I can almost hear the voice of a reader somewhere out there saying, “Joe Barbera again?”
Well, yes, actually. Out of the hundreds and hundreds of interviews in my files, I have more material from Joe than just about anyone. This is because we were ostensibly working on a book together—one that would never be completed—but more because one of my favorite things to do in the late ’90s and early ’00s was to go up to Joe’s office to visit, have lunch, and just listen. And one of Joe’s favorite things to do was to entertain. For a few years toward the end of his life, I was his willing audience.
Joe would tell any kind of story. He once acted out an entire episode Seinfeld that he had watched the night before, going so far as to imitate Kramer’s slapstick slide through the door…and this was when he was in his early nineties! The kinds of stories Joe loved to tell the most, however, were those relating to the pranks that he and the other animators would engage in during working hours. Back in 1998, Joe told me that he became indoctrinated into such activities at the Van Beuren Studios in New York, where he launched his career in the mid-1930s:
“There was a guy there, Andy Engman, who later came out here and became the head of personnel at Disney. He was kind of rotund. One day he was sitting at his chair, and he was sound asleep. So I got a rope and tied it around the legs of the chair. My strategy was to slowly pull on the chair until he was out in the hall [laughs]. So I’m pulling, I’m pulling, but it’s not budging. So I pull a little more, and a whole leg came off. Now it has three legs, and slowly, like a giant sequoia going over, Andy goes crash!”

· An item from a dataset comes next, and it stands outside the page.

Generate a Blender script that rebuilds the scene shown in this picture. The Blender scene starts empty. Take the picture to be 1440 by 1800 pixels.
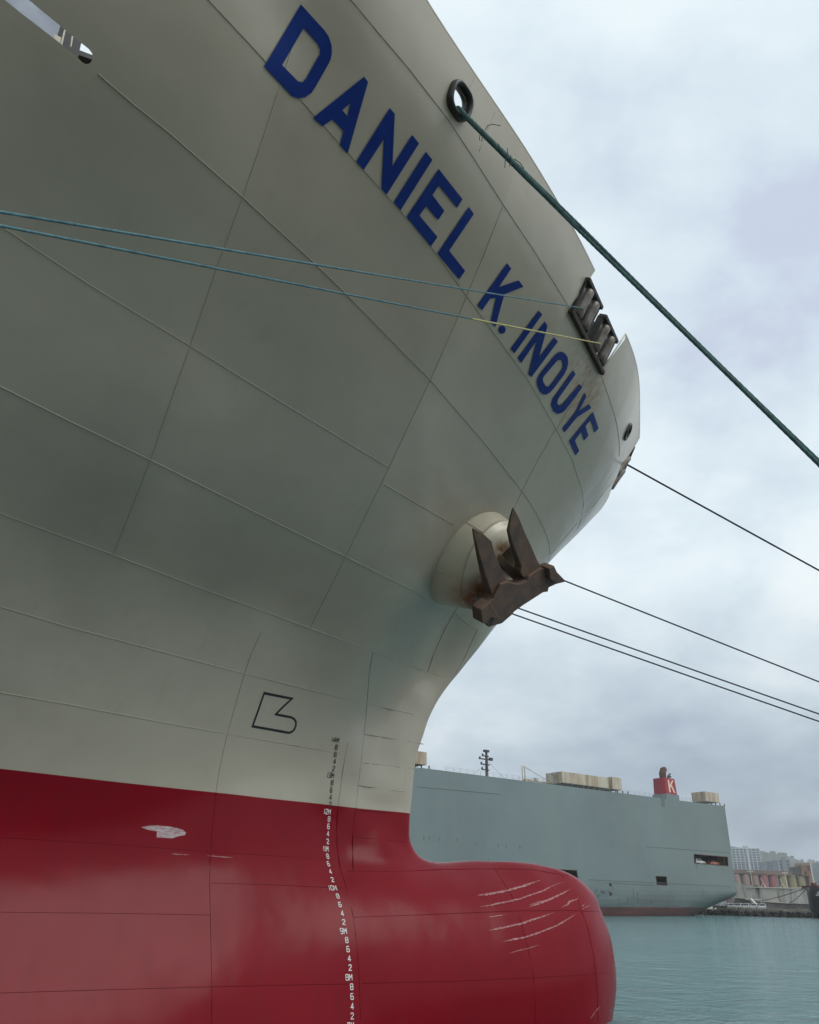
import bpy, bmesh, math, random
import numpy as np
from mathutils import Vector, Matrix
from mathutils.geometry import delaunay_2d_cdt
random.seed(4)
sc = bpy.context.scene
COL = sc.collection
R_ = math.radians

# ------------------------------------------------------------------ camera
# ship frame: X forward, Y to starboard, z height above the keel; world = (X, -Y, z - DRAFT)
DRAFT = 6.604
CX, CY, CZ = -13.8644, 21.6998, 9.7944
FPX, PITCH, ROLL, TH = 1454.70, 0.438677, 0.012175, 1.0051385
cam = bpy.data.cameras.new('camera'); camo = bpy.data.objects.new('camera', cam); COL.objects.link(camo)
cam.sensor_fit = 'VERTICAL'; cam.sensor_height = 36.0; cam.lens = FPX/1800*36
cam.clip_start = .1; cam.clip_end = 20000
camo.location = (CX, -CY, CZ-DRAFT)
# the photograph leans a little: roll about the lens axis
_rot = Matrix.Rotation(-(math.pi/2-TH), 3, 'Z') @ Matrix.Rotation(math.pi/2+PITCH, 3, 'X') @ Matrix.Rotation(ROLL, 3, 'Z')
camo.rotation_euler = _rot.to_euler()
sc.camera = camo
sc.view_settings.view_transform = 'Standard'; sc.view_settings.look = 'None'
sc.view_settings.exposure = 0.0; sc.view_settings.gamma = 1

# ------------------------------------------------------------------ world and sun
def mathn(nt, op, a, b=None, clamp=False):
    n = nt.nodes.new('ShaderNodeMath'); n.operation = op; n.use_clamp = clamp
    for i, v in enumerate((a, b)):
        if v is None: continue
        if isinstance(v, (int, float)): n.inputs[i].default_value = v
        else: nt.links.new(v, n.inputs[i])
    return n.outputs[0]
def mixc(nt, fac, a, b, mode='MIX'):
    n = nt.nodes.new('ShaderNodeMix'); n.data_type = 'RGBA'; n.blend_type = mode
    for i, v in ((0, fac), (6, a), (7, b)):
        if isinstance(v, (int, float)): n.inputs[i].default_value = v
        elif isinstance(v, tuple): n.inputs[i].default_value = (*v, 1)
        else: nt.links.new(v, n.inputs[i])
    return n.outputs[2]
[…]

Of course, Joe carried his prankmanship over to MGM where, he was always quick to point out, it was not appreciated by the MGM cartoon division’s humorless chief Fred Quimby:
“Harvey Eisenberg…that’s Jerry’s father…had a hole in his shirt, so Irv Spence put his finger in the hole and pulled, and ripped the shirt. So Harvey reached over and grabbed Irv’s pocket, and ripped that down. So Irv reached over and grabbed something else. Pretty soon the shirts are hanging down around their waists, all shredded like hula skirts, and these guys are throwing cups of water at each other. And Harvey jumps up on a chair and grabs the sprinkler system pipe and is swinging back and forth when Quimby walks in. He says, ‘Goddamn high school kids!’ and turns around and walks out. We used to do this a lot.”
Joe told me more than once that the reason he kept coming to work every day as long as he was able was because of the laughter, and I was only too glad to join in.